Because she is suffering from a minor concussion, Mira must stay inside Jack’s penthouse for a few days before she can fly to Chicago to meet with Thomas. There is instant heat between Mira and Jack, and they are hard-pressed to keep their hands off each other. Jack is a fire witch, and fire and air witches have an especially strong attraction. He utilizes this once when he kisses Mira to awaken the magick dormant in her. This of course, increases the simmering heat between them. Jack has two reasons for not sleeping with Mira, though: One, he respects Thomas too much to toy with his cousin. Secondly, as a young boy he was made to watch Mira’s mother being sacrificed and has been haunted by his failure to help her ever since.

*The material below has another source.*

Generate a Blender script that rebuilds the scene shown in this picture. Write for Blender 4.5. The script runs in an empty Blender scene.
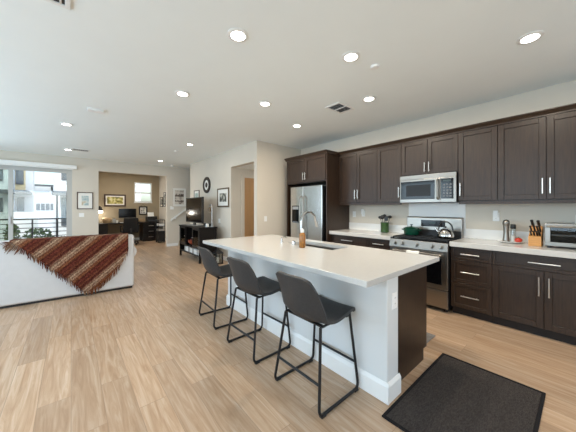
import bpy, bmesh, math, random
from mathutils import Vector, Matrix
random.seed(7)
S = bpy.context.scene
COL = S.collection
PI = math.pi
rad = math.radians

# ------------------------------------------------------------------ camera
cam_d = bpy.data.cameras.new('camera')
cam = bpy.data.objects.new('camera', cam_d)
COL.objects.link(cam)
S.camera = cam
cam_d.sensor_width = 36.0
cam_d.lens = 253.577 / 576 * 36
cam_d.shift_y = -(216 - 207.551) / 576
cam_d.clip_start = 0.02
cam.location = (0, 0, 1.38)
cam.rotation_euler = (rad(90), 0, -rad(40.5414))

# ------------------------------------------------------------------ world, sun, portals, exposure
W = bpy.data.worlds.new('sky')
S.world = W
W.use_nodes = True
wn = W.node_tree
bg = wn.nodes['Background']
sky = wn.nodes.new('ShaderNodeTexSky')
sky.sky_type = 'NISHITA'
sky.sun_disc = False
sky.sun_elevation = rad(50)
sky.sun_rotation = rad(200)
sky.air_density = 1.0
sky.dust_density = 2.5
sky.ozone_density = 1.0
wn.links.new(sky.outputs[0], bg.inputs[0])
bg.inputs[1].default_value = 0.32

sun_d = bpy.data.lights.new('sun', 'SUN')
sun_d.energy = 1.7
sun_d.angle = rad(1.0)
sun_d.color = (1.0, 0.95, 0.88)
sun = bpy.data.objects.new('sun', sun_d)
COL.objects.link(sun)
sun.rotation_euler = Vector((-0.45, -0.62, 1.0)).to_track_quat('Z', 'Y').to_euler()


def window_portal(loc, rot, sx, sy):
    l = bpy.data.lights.new('window_portal', 'AREA')
    l.shape = 'RECTANGLE'
    l.size, l.size_y = sx, sy
    l.cycles.is_portal = True
    o = bpy.data.objects.new('window_portal', l)
    COL.objects.link(o)
    o.location, o.rotation_euler = loc, rot


def daylight(loc, rot, sx, sy, power):
    """daylight fill lamp, set in an unseen window opening added to light the room"""
    l = bpy.data.lights.new('window_fill_lamp', 'AREA')
    l.shape = 'RECTANGLE'
    l.size, l.size_y = sx, sy
    l.energy = power
    l.color = (0.59, 0.81, 1.0)
    o = bpy.data.objects.new('window_fill_lamp', l)
    COL.objects.link(o)
    o.location, o.rotation_euler = loc, rot


DAY = 1.0
# added openings in the left wall (x = -2.9) and in the wall behind the camera (y = -2.4)
LEFT_WINDOWS = [(0.1, 2.1), (3.2, 5.2), (6.4, 8.4)]
BACK_WINDOWS = [(-2.6, -0.2), (1.9, 3.7)]
for a, b in LEFT_WINDOWS:
    daylight((-2.93, (a + b) / 2, 1.55), (0, -PI / 2, 0), 1.7, b - a - 0.1, 55 * DAY)
for a, b in BACK_WINDOWS:
    daylight(((a + b) / 2, -2.43, 1.55), (PI / 2, 0, 0), b - a - 0.1, 1.7, (34 if a < 0 else 18) * DAY)
window_portal((-1.3, 9.74, 1.25), (-PI / 2, 0, 0), 2.6, 2.45)
window_portal((2.37, 12.42, 2.03), (-PI / 2, 0, 0), 0.62, 0.82)

LAMP_POWER = 4.0
LAMP_COLOR = (1.0, 0.92, 0.82)
KITCHEN_POWER = 12.5
KITCHEN_COLOR = (1.0, 0.87, 0.70)

vs = S.view_settings
S.display_settings.display_device = 'sRGB'
vs.view_transform = 'Standard'
vs.look = 'None'
vs.gamma = 1.0
vs.use_curve_mapping = False
vs.exposure = 0.34
S.cycles.use_denoising = True
S.cycles.max_bounces = 10
S.cycles.diffuse_bounces = 6
S.cycles.glossy_bounces = 5
S.cycles.transmission_bounces = 8
S.cycles.transparent_max_bounces = 12
S.cycles.sample_clamp_indirect = 6.0
S.cycles.caustics_reflective = False
S.cycles.caustics_refractive = False


# ------------------------------------------------------------------ materials
def srgb(r, g, b):
    f = lambda c: c / 12.92 if c <= 0.04045 else ((c + 0.055) / 1.055) ** 2.4
    return (f(r / 255), f(g / 255), f(b / 255), 1)


def mat(name, c, rough=0.5, metal=0.0, var=0.06, scale=8.0, stretch=(1, 1, 1), bump=0.0, emit=None, estr=0.0, spec=0.5, coat=0.0):
    m = bpy.data.materials.new(name)
    m.use_nodes = True
    nt = m.node_tree
    b = nt.nodes['Principled BSDF']
    b.inputs['Roughness'].default_value = rough
    b.inputs['Metallic'].default_value = metal
    b.inputs['Specular IOR Level'].default_value = spec
    b.inputs['Coat Weight'].default_value = coat
    tc = nt.nodes.new('ShaderNodeTexCoord')
    mp = nt.nodes.new('ShaderNodeMapping')
    mp.inputs['Scale'].default_value = stretch
    nz = nt.nodes.new('ShaderNodeTexNoise')
    nz.inputs['Scale'].default_value = scale
    nz.inputs['Detail'].default_value = 5
    nt.links.new(tc.outputs['Object'], mp.inputs[0])
    nt.links.new(mp.outputs[0], nz.inputs['Vector'])
    rp = nt.nodes.new('ShaderNodeValToRGB')
    lo = tuple(max(0, x * (1 - var)) for x in c[:3]) + (1,)
    hi = tuple(min(1, x * (1 + var)) for x in c[:3]) + (1,)
    rp.color_ramp.elements[0].color = lo
    rp.color_ramp.elements[0].position = 0.3
    rp.color_ramp.elements[1].color = hi
    rp.color_ramp.elements[1].position = 0.7
    nt.links.new(nz.outputs['Fac'], rp.inputs[0])
    nt.links.new(rp.outputs[0], b.inputs['Base Color'])
    if bump:
        bp = nt.nodes.new('ShaderNodeBump')
        bp.inputs['Strength'].default_value = bump
        bp.inputs['Distance'].default_value = 0.01
        nt.links.new(nz.outputs['Fac'], bp.inputs['Height'])
        nt.links.new(bp.outputs[0], b.inputs['Normal'])
    if emit:
        b.inputs['Emission Color'].default_value = emit
        b.inputs['Emission Strength'].default_value = estr
    return m


def floor_material():
    m = bpy.data.materials.new('oak_planks')
    m.use_nodes = True
    nt = m.node_tree
    L = nt.links.new
    b = nt.nodes['Principled BSDF']
    tc = nt.nodes.new('ShaderNodeTexCoord')
    sp = nt.nodes.new('ShaderNodeSeparateXYZ')
    L(tc.outputs['Object'], sp.inputs[0])
    cb = nt.nodes.new('ShaderNodeCombineXYZ')
    L(sp.outputs['Y'], cb.inputs['X'])
    L(sp.outputs['X'], cb.inputs['Y'])
    br = nt.nodes.new('ShaderNodeTexBrick')
    br.offset = 0.37
    br.offset_frequency = 2
    br.inputs['Scale'].default_value = 1.0
    br.inputs['Brick Width'].default_value = 1.22
    br.inputs['Row Height'].default_value = 0.178
    br.inputs['Mortar Size'].default_value = 0.0016
    br.inputs['Mortar Smooth'].default_value = 0.1
    br.inputs['Bias'].default_value = 0.0
    br.inputs['Color1'].default_value = (0, 0, 0, 1)
    br.inputs['Color2'].default_value = (1, 1, 1, 1)
    br.inputs['Mortar'].default_value = (0.5, 0.5, 0.5, 1)
    L(cb.outputs[0], br.inputs['Vector'])
    bw = nt.nodes.new('ShaderNodeRGBToBW')
    L(br.outputs['Color'], bw.inputs[0])
    # grain, shifted per plank
    sc = nt.nodes.new('ShaderNodeVectorMath')
    sc.operation = 'MULTIPLY'
    sc.inputs[1].default_value = (1.6, 22, 1)
    L(cb.outputs[0], sc.inputs[0])
    ad = nt.nodes.new('ShaderNodeVectorMath')
    ad.operation = 'ADD'
    L(sc.outputs[0], ad.inputs[0])
    mv = nt.nodes.new('ShaderNodeVectorMath')
    mv.operation = 'SCALE'
    mv.inputs[0].default_value = (13, 37, 9)
    L(bw.outputs[0], mv.inputs['Scale'])
    L(mv.outputs[0], ad.inputs[1])
    nz = nt.nodes.new('ShaderNodeTexNoise')
    nz.inputs['Scale'].default_value = 1.0
    nz.inputs['Detail'].default_value = 6
    nz.inputs['Roughness'].default_value = 0.65
    nz.inputs['Distortion'].default_value = 1.4
    L(ad.outputs[0], nz.inputs['Vector'])
    rp = nt.nodes.new('ShaderNodeValToRGB')
    e = rp.color_ramp.elements
    e[0].position, e[0].color = 0.28, FLOOR_DARK
    e[1].position, e[1].color = 0.74, FLOOR_LIGHT
    x = rp.color_ramp.elements.new(0.5)
    x.color = FLOOR_MID
    L(nz.outputs['Fac'], rp.inputs[0])
    # plank to plank value
    mr = nt.nodes.new('ShaderNodeMapRange')
    mr.inputs['To Min'].default_value = 0.84
    mr.inputs['To Max'].default_value = 1.10
    L(bw.outputs[0], mr.inputs['Value'])
    mx = nt.nodes.new('ShaderNodeVectorMath')
    mx.operation = 'SCALE'
    L(rp.outputs[0], mx.inputs[0])
    L(mr.outputs[0], mx.inputs['Scale'])
    mo = nt.nodes.new('ShaderNodeMix')
    mo.data_type = 'RGBA'
    mo.inputs['B'].default_value = (0.17, 0.11, 0.07, 1)
    fm = nt.nodes.new('ShaderNodeMath')
    fm.operation = 'MULTIPLY'
    fm.inputs[1].default_value = 0.55
    L(br.outputs['Fac'], fm.inputs[0])
    L(fm.outputs[0], mo.inputs['Factor'])
    L(mx.outputs[0], mo.inputs['A'])
    L(mo.outputs['Result'], b.inputs['Base Color'])
    b.inputs['Roughness'].default_value = 0.31
    b.inputs['Specular IOR Level'].default_value = 0.45
    bp = nt.nodes.new('ShaderNodeBump')
    bp.inputs['Strength'].default_value = 0.08
    bp.inputs['Distance'].default_value = 0.004
    L(nz.outputs['Fac'], bp.inputs['Height'])
    L(bp.outputs[0], b.inputs['Normal'])
    return m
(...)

As Mira and Jack spend more time together, the magickal attraction they feel is replaced by true attraction. Anya Bast does a good job here of distinguishing between instant lust – magically enhanced here – and the deep sexual attraction that comes with beginning to know a person. Not surprisingly, the barriers break down eventually and the two of them engage in some truly hot sex. While I was happy with the emotional development of the characters so far, the sex scenes, albeit technically well-written, long, detailed and varied, left me strangely cold. Because this is very much a matter of personal taste, I need to explain why it is so. For one thing, Jack likes “to be in control in the bedroom”, and he is (in one bondage scene, among others). There’s hardly any area of initiative left to Mira, and whenever they have sex, he conducts her to several orgasms before finally taking his own release. For me, this kind of efficient precision on behalf of the man in a sex scene is a definite turn-off – too deliberate, too businesslike. In addition, Bast describes the female sexual organs in great detail, using the Latin terms. I honestly applaud Anya Bast for refusing to use cute or coy euphemisms, but I was not exactly thrilled with repeated mentions of “labia”, “clit” and “perineum” either.

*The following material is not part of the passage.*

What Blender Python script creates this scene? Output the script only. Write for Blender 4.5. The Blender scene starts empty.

Unfortunately, once the protagonists engage in hot sex, the description of everything else suffers. To that point, I was interested in Mira and Jack and how they would deal with their emotional baggage, but generic blandness pervades the second half of the book. The plot and characters are dealt with competently, but they never surprise me. Each development comes straight from the well-stocked pool of “what-to-expect-in-a-romance”. In addition, both Jack and Mira are so very pleasant. And kind. And unselfish. Both supposedly come with a great deal of emotional scarring, but it doesn’t show much except in the obligatory final misunderstanding. I stopped caring about the characters, and understood why when I read how Jack compliments Mira on never whining or whimpering with all she’s been through. He’s correct, it’s remarkable and, well, it just ain’t natural. I don’t really want to read about characters who are so controlled and heroic all the time as to border on the super-human. Give me a little real human deficiency in my romance any time.
Witch Fire is a competently written romance, but all in all too conventional to truly fascinate me. Perhaps this is because it is Anya Bast’s first novel for Berkley. She may still turn out a writer to watch. As for this novel, whether you will enjoy it will mostly depend on your preferences in reading sex scenes, because the eroticism is easily the most interesting part about it in the end.